▶ [Your objective] Skip the pictures and repeat each line of the data exactly.

## begin Source data

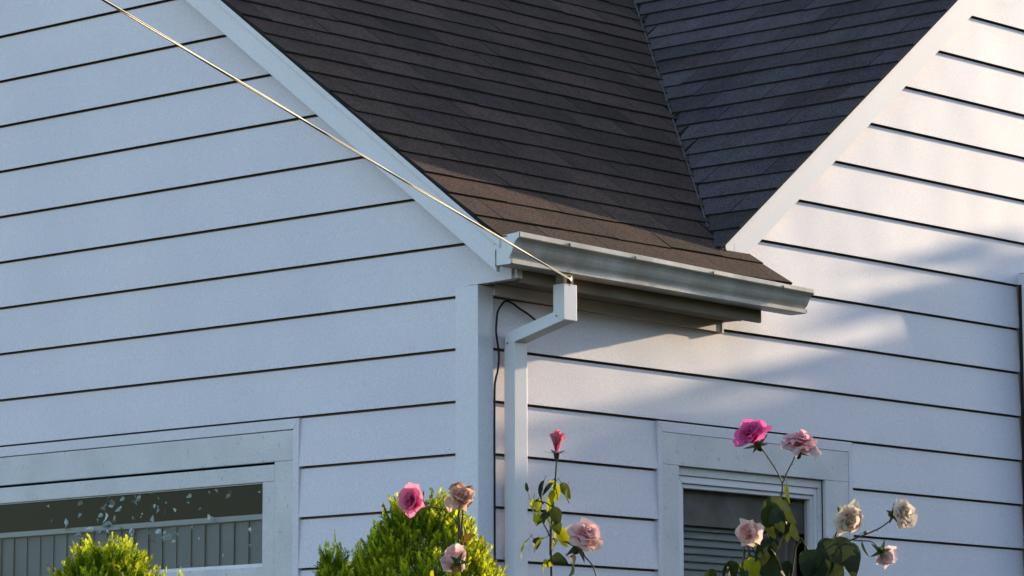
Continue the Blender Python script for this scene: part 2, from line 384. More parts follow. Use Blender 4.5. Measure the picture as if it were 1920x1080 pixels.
b.hexa([(1.555, -0.055, zA(-0.055) - .03), (1.60, -0.055, zA(-0.055) - .03), (1.60, -0.0, zA(0.0) - .03), (1.555, 0.0, zA(0.0) - .03),
        (1.555, -0.055, zA(-0.055) + .004), (1.60, -0.055, zA(-0.055) + .004), (1.60, 0.0, zA(0.0) + .004), (1.555, 0.0, zA(0.0) + .004)], 'wood')
b.build('roof_slope', house)

rB = random.Random(11)
b = MB()
nB = Vector((-0.7677, 0, 1)).normalized()
QB = lambda u, s, up: (s + nB.x * up, u, zB(s) + nB.z * up)
EB = EA / 1.0236
s0 = 1.389 - 0.115; k = 0
while s0 < XR_RIDGE:
    s1 = s0 + EB; off = ((k * 0.5) % 1) * 0.333 + rB.uniform(-0.015, 0.015); u = -0.075 - off
    wav = rB.uniform(-0.003, 0.003)
    while u < 5.2:
        wdt = 0.333 + rB.uniform(-0.004, 0.004); gap = 0.004 if rB.random() < 0.75 else 0.0008
        a, c = u + gap / 2, u + wdt - gap / 2; u += wdt
        sj = s0 + wav + rB.uniform(-0.004, 0.004)
        j0 = 0.012 + rB.uniform(-0.004, 0.006)
        lim0, lim1 = valley_y(s0) + j0, valley_y(s1) + j0
        a0 = max(a, -0.068); c0, c1 = min(c, lim0), min(c, lim1)
        if c0 - a0 < 0.004 and c1 - a0 < 0.01: continue
        c0 = max(c0, a0); c1 = max(c1, a0)
        tn = tint(rB, amp=0.25)
        if rB.random() < 0.12: tn = (tn[0] * 0.95, tn[1] * 0.88, tn[2] * 0.8)
        shingle(b, QB, a0, c0, a0, c1, sj, s1 + 0.03, tn, 'shingle2', 0.0115 + rB.uniform(-0.001, 0.003))
    s0 = s1; k += 1
xr = XR_RIDGE
b.face([(1.38, -0.066, zB(1.38) - .001), (xr, -0.066, zB(xr) - .001), (xr, valley_y(xr), zB(xr) - .001), (1.39, -0.05, zB(1.39) - .001)], 'deck')
b.face([(1.42, -0.06, zB(1.42) - .03), (1.42, 0.0, zB(1.42) - .03), (xr, valley_y(xr), zB(xr) - .03), (xr, -0.06, zB(xr) - .03)], 'deck')
b.build('roof_slope', house)
b = MB()                                   # slopes facing away
zr = zB(xr); b.hexa([(xr, -0.06, zr - .03), (7.95, -0.06, 2.6502 + .7677 * (9.2 - 7.95) - .03), (7.95, 8, 2.6502 + .7677 * (9.2 - 7.95) - .03), (xr, 8, zr - .03),
        (xr, -0.06, zr), (7.95, -0.06, 2.6502 + .7677 * (9.2 - 7.95)), (7.95, 8, 2.6502 + .7677 * (9.2 - 7.95)), (xr, 8, zr)], 'shingle2'); b.build('roof_slope', house)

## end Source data

▶ [Expected answer]
Continue the Blender Python script for this scene: part 2, from line 384. More parts follow. Use Blender 4.5. Measure the picture as if it were 1920x1080 pixels.
b.hexa([(1.555, -0.055, zA(-0.055) - .03), (1.60, -0.055, zA(-0.055) - .03), (1.60, -0.0, zA(0.0) - .03), (1.555, 0.0, zA(0.0) - .03),
        (1.555, -0.055, zA(-0.055) + .004), (1.60, -0.055, zA(-0.055) + .004), (1.60, 0.0, zA(0.0) + .004), (1.555, 0.0, zA(0.0) + .004)], 'wood')
b.build('roof_slope', house)

rB = random.Random(11)
b = MB()
nB = Vector((-0.7677, 0, 1)).normalized()
QB = lambda u, s, up: (s + nB.x * up, u, zB(s) + nB.z * up)
EB = EA / 1.0236
s0 = 1.389 - 0.115; k = 0
while s0 < XR_RIDGE:
    s1 = s0 + EB; off = ((k * 0.5) % 1) * 0.333 + rB.uniform(-0.015, 0.015); u = -0.075 - off
    wav = rB.uniform(-0.003, 0.003)
    while u < 5.2:
        wdt = 0.333 + rB.uniform(-0.004, 0.004); gap = 0.004 if rB.random() < 0.75 else 0.0008
        a, c = u + gap / 2, u + wdt - gap / 2; u += wdt
        sj = s0 + wav + rB.uniform(-0.004, 0.004)
        j0 = 0.012 + rB.uniform(-0.004, 0.006)
        lim0, lim1 = valley_y(s0) + j0, valley_y(s1) + j0
        a0 = max(a, -0.068); c0, c1 = min(c, lim0), min(c, lim1)
        if c0 - a0 < 0.004 and c1 - a0 < 0.01: continue
        c0 = max(c0, a0); c1 = max(c1, a0)
        tn = tint(rB, amp=0.25)
        if rB.random() < 0.12: tn = (tn[0] * 0.95, tn[1] * 0.88, tn[2] * 0.8)
        shingle(b, QB, a0, c0, a0, c1, sj, s1 + 0.03, tn, 'shingle2', 0.0115 + rB.uniform(-0.001, 0.003))
    s0 = s1; k += 1
xr = XR_RIDGE
b.face([(1.38, -0.066, zB(1.38) - .001), (xr, -0.066, zB(xr) - .001), (xr, valley_y(xr), zB(xr) - .001), (1.39, -0.05, zB(1.39) - .001)], 'deck')
b.face([(1.42, -0.06, zB(1.42) - .03), (1.42, 0.0, zB(1.42) - .03), (xr, valley_y(xr), zB(xr) - .03), (xr, -0.06, zB(xr) - .03)], 'deck')
b.build('roof_slope', house)
b = MB()                                   # slopes facing away
zr = zB(xr); b.hexa([(xr, -0.06, zr - .03), (7.95, -0.06, 2.6502 + .7677 * (9.2 - 7.95) - .03), (7.95, 8, 2.6502 + .7677 * (9.2 - 7.95) - .03), (xr, 8, zr - .03),
        (xr, -0.06, zr), (7.95, -0.06, 2.6502 + .7677 * (9.2 - 7.95)), (7.95, 8, 2.6502 + .7677 * (9.2 - 7.95)), (xr, 8, zr)], 'shingle2'); b.build('roof_slope', house)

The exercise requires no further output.